[Date Prev][Date Next][Thread Prev][Thread Next][Date Index][Thread Index]
Re: If I were King... (fwd)
Folks,
Iain Alexander seems to have said it better than I did:
> I'm not convinced there's a genuine problem here.
>
>> There is a problem with that. The simple logic of 'kanoi' is too
>> powerful. Any statement of the form "If <false statement> then <true
>> statement>." is true.
>> If I were King, then pigs would fly.
>> is true because I'm not King. Swinish aviation is irrelevant.
>
> This is only half the story. The speaker is not king at the present
> time, in the real ({ca'a}) world, but in the hypothetical world which
> we want to talk about, he is, and the truth of the statement once more
> relies on swinish aviation as you would expect.
>
> Straightforward predicate calculus and propositional calculus concerns
> itself with a simple world (model) where statements are either true or
> false. It doesn't deal with complications like tense or hypothetical
> worlds, which are a vital part of language. The truth of propositions
> varies with time, and we consider alternative realities with very little
> ceremony. (I believe there are extensions to predicate calculus which
> (attempt to) deal with these issues, although I'm not familiar with them.)

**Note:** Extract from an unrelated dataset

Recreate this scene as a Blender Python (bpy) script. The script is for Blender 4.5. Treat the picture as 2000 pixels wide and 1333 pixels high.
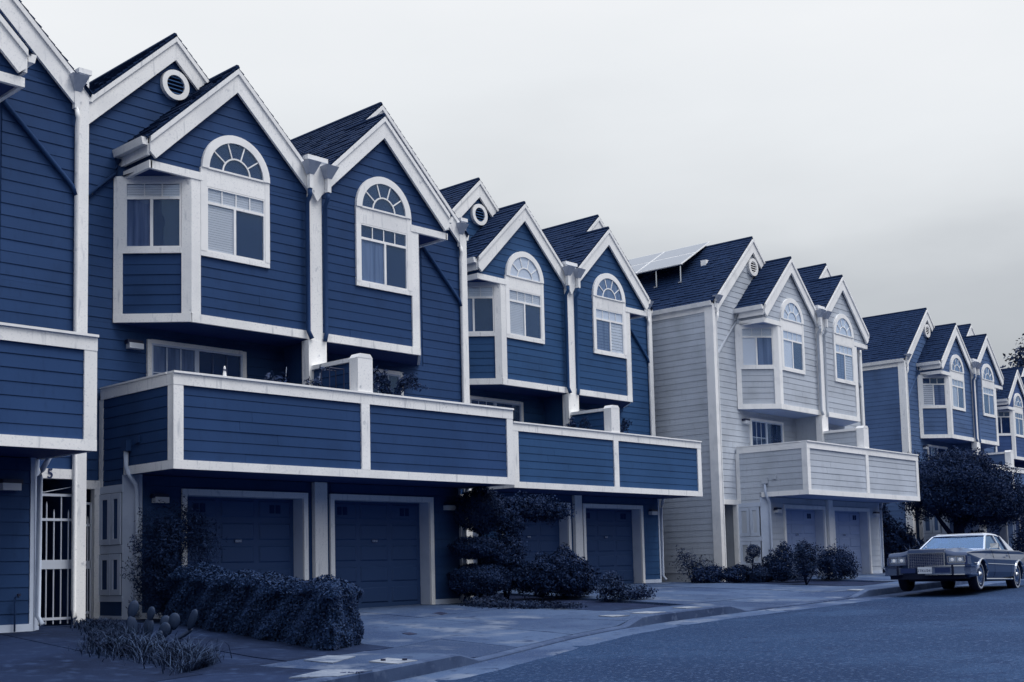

I did have the please to be in the audience at an annual conference of
the American Association for Artificial Intellegence when one of the
great masters, I think it might have Gerald Sussman, did a presentation
on the applicability of a whole class of extensions to formal logic
and predicate calculus to real world problems. The extensions had to
do with including time into the equations and trying to reasoning about
sequences of events. The conclusion that was presented rather pointedly
was that there could not be any simple mechanism that would do the job
in general. Any attempt to use equations of logic requires volumes of
equations that embody common sense rules about assumptions to make.
The assumptions are required to deal with the abstraction of the real
world into formula and what looks like a simple solution breaks down
because "equality commutes" but time does not.
A conclusion that I drew from that talk was that the logic needed
by humans in order to function in the real world is probably noticibly
different from the mathematical logic built (if I remember correctly)
by, among others, Leibniz, Boole, & Church. The dream of Leibniz is
probably unachievable.
thank you all,
Arthur Protin
Arthur Protin <protin@usl.com>
STANDARD DISCLAIMER: The views expressed are strictly those of the author and
are in no way indictative of his employer, customers, or this installation.